D / T = 942,000,000 km / 8766 hr is 107,000 km/hr or 30 km/sec
or 585,628,547 mi / 8766 hr is 66,806 mph or 18.5 mi/sec


So we're rotating and revolving like crazy, but who takes notice?

: )

HK Newman
(hknewman) - MLife

Locale: Western US
Air pollution in general on 06/03/2011 09:31:30 MDT Print View

If you like pollution so much, why not just suck on an exhaust pipe?

Edited by hknewman on 06/22/2011 16:16:07 MDT.

Nick Gatel
(ngatel) - MLife

Locale: Southern California
See: climate change is the new advertising catch phrase on 06/03/2011 13:46:47 MDT Print View

"Global Warming" did not sell. So now the politicians, lobbyists, grant seekers, administrators, bureaucrats, quasi-scientists, unemployable scientists, hidden agenda-alarmists, power brokers, and others have re-named it "Climate Change" to try and take more money from those who earn it, and try to control their lives.

David Lutz
(davidlutz)

Locale: Bay Area
Nail struck on head... on 06/03/2011 13:56:24 MDT Print View

Thanks Nick.....

Edited by davidlutz on 06/03/2011 13:57:01 MDT.

George Matthews
(gmatthews) - MLife
Re: See: everything is through the eyes of computers on 06/03/2011 14:02:29 MDT Print View

the way we see everything in the world today is through the eyes of the computers

the models crank out the global warming - i mean, climate change numbers.

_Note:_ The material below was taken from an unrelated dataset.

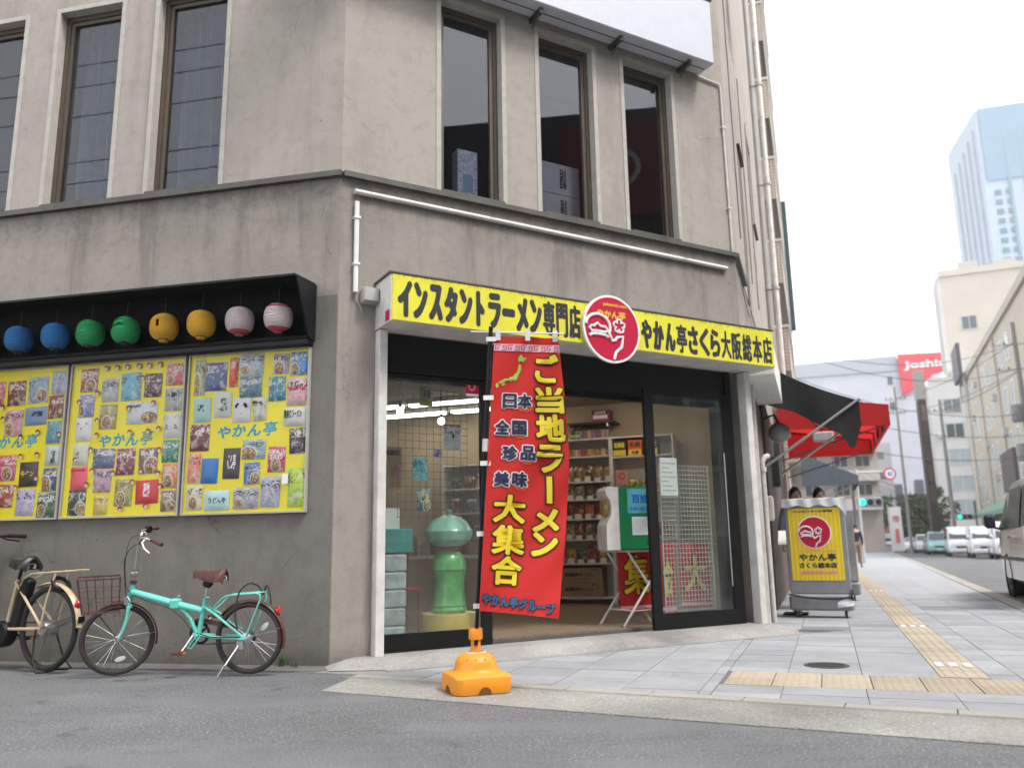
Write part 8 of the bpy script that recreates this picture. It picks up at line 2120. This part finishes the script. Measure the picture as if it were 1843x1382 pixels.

Then we use those numbers to adjust policies and money. More numbers. More decisions.

Don't know if you seen this BBC documentary...

All Watched Over By Machines of Loving Grace

http://www.youtube.com/watch?v=Uz2j3BhL47c

Starts off with Ayn Rand footage and goes through financial crisis

The concept, IMO, relates to climate change debate as it relates to computers having control of our lives.

Lyan Jordan
(redmonk)

Locale: Greater Yellowstone Ecosystem
Re: See: climate change is the new advertising catch phrase on 06/03/2011 14:34:25 MDT Print View

Global warming did sell, it sold so well that big business has to, and continues to spend many billions of dollars into raising doubt and confusion.